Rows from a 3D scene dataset
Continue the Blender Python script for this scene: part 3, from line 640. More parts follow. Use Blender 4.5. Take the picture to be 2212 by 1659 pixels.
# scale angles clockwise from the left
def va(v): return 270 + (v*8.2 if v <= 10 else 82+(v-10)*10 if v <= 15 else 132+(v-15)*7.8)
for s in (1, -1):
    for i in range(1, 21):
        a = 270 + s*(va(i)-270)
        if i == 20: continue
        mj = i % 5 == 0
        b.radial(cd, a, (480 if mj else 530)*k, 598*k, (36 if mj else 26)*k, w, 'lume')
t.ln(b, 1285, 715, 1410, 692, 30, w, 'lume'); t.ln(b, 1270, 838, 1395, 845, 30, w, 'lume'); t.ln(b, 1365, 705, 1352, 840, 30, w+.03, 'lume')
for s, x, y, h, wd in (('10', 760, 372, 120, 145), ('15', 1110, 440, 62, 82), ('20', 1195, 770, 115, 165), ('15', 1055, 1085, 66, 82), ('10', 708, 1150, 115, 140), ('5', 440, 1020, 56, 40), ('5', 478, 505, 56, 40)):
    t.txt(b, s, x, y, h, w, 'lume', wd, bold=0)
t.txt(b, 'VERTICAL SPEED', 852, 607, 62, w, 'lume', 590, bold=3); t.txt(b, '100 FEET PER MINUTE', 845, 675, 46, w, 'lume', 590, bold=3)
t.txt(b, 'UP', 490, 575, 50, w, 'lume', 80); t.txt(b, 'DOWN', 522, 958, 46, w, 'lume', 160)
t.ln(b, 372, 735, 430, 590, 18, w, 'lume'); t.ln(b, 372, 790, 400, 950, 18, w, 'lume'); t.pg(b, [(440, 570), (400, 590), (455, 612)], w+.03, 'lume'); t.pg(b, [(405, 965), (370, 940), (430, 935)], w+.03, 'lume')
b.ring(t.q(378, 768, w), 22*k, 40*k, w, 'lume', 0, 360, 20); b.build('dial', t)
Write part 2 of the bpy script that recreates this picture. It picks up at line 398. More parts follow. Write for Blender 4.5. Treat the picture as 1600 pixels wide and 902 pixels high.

Task statement » Extract the full listing and reproduce each line exactly.

The completed task »
Continue the Blender Python script for this scene: part 3, from line 640. More parts follow. Use Blender 4.5. Take the picture to be 2212 by 1659 pixels.
# scale angles clockwise from the left
def va(v): return 270 + (v*8.2 if v <= 10 else 82+(v-10)*10 if v <= 15 else 132+(v-15)*7.8)
for s in (1, -1):
    for i in range(1, 21):
        a = 270 + s*(va(i)-270)
        if i == 20: continue
        mj = i % 5 == 0
        b.radial(cd, a, (480 if mj else 530)*k, 598*k, (36 if mj else 26)*k, w, 'lume')
t.ln(b, 1285, 715, 1410, 692, 30, w, 'lume'); t.ln(b, 1270, 838, 1395, 845, 30, w, 'lume'); t.ln(b, 1365, 705, 1352, 840, 30, w+.03, 'lume')
for s, x, y, h, wd in (('10', 760, 372, 120, 145), ('15', 1110, 440, 62, 82), ('20', 1195, 770, 115, 165), ('15', 1055, 1085, 66, 82), ('10', 708, 1150, 115, 140), ('5', 440, 1020, 56, 40), ('5', 478, 505, 56, 40)):
    t.txt(b, s, x, y, h, w, 'lume', wd, bold=0)
t.txt(b, 'VERTICAL SPEED', 852, 607, 62, w, 'lume', 590, bold=3); t.txt(b, '100 FEET PER MINUTE', 845, 675, 46, w, 'lume', 590, bold=3)
t.txt(b, 'UP', 490, 575, 50, w, 'lume', 80); t.txt(b, 'DOWN', 522, 958, 46, w, 'lume', 160)
t.ln(b, 372, 735, 430, 590, 18, w, 'lume'); t.ln(b, 372, 790, 400, 950, 18, w, 'lume'); t.pg(b, [(440, 570), (400, 590), (455, 612)], w+.03, 'lume'); t.pg(b, [(405, 965), (370, 940), (430, 935)], w+.03, 'lume')
b.ring(t.q(378, 768, w), 22*k, 40*k, w, 'lume', 0, 360, 20); b.build('dial', t)
Write part 2 of the bpy script that recreates this picture. It picks up at line 398. More parts follow. Write for Blender 4.5. Treat the picture as 1600 pixels wide and 902 pixels high.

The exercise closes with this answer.